Software and SaaS acquirers are greatly increasing their vendor management activities and scrutiny of vendor security practices, including vendor secure SDLC activities. Everyone understands the tremendous amount of trust firms put in SaaS and cloud providers, out-source software development firms, security tool providers, and a variety of others upon which the firms’ success depends. And we all know that even if it’s the partner that fails expectations, it’s your firm’s name that’ll appear in the press and that’ll reap the ire of regulators, stockholders, and the public.
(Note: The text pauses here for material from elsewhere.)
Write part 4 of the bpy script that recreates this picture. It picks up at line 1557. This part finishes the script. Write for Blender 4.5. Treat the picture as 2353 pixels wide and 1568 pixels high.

No enterprise can keep up with the pace of change in attacker methods and tenacity if their only weapons are more static applications security testing (SAST), dynamic application security testing (DAST), and penetration testing. Every enterprise needs a full SSI that accounts for needs related to vendor management, open source management, competency management, secure SDLC checkpoints, privacy and compliance, policy and standards, defect management, and a healthy satellite embedded in the engineering teams. Even those things require a good software inventory and good tracking of software projects. They also depend on good choices and prompt maintenance by IT Security and Enterprise Architecture groups.
Then we need some good attack intelligence so we know what the bad guys are doing and some guidance on what mature SSIs are doing. All of that helps us decide what kind of testing (security defect discovery) is necessary for each piece of software in the firm’s portfolio.Manual code review?SAST?DAST?Penetration Testing? IAST? RASP? Fuzzing? Threat modeling? Secure Design Review? Architecture Risk Analysis?They all find different critical defects so how often do we do each one? How deep? How often? Where do all the bugs go? What gets fixed? How quickly? Who can accept the risk? There’s a thread of governance that must run through the entire SSI that does as much prevention as possible, and provides the necessary detection and reaction to ensure the software portfolio is protected appropriately. Then, we use metrics to ensure everything is moving in the right direction.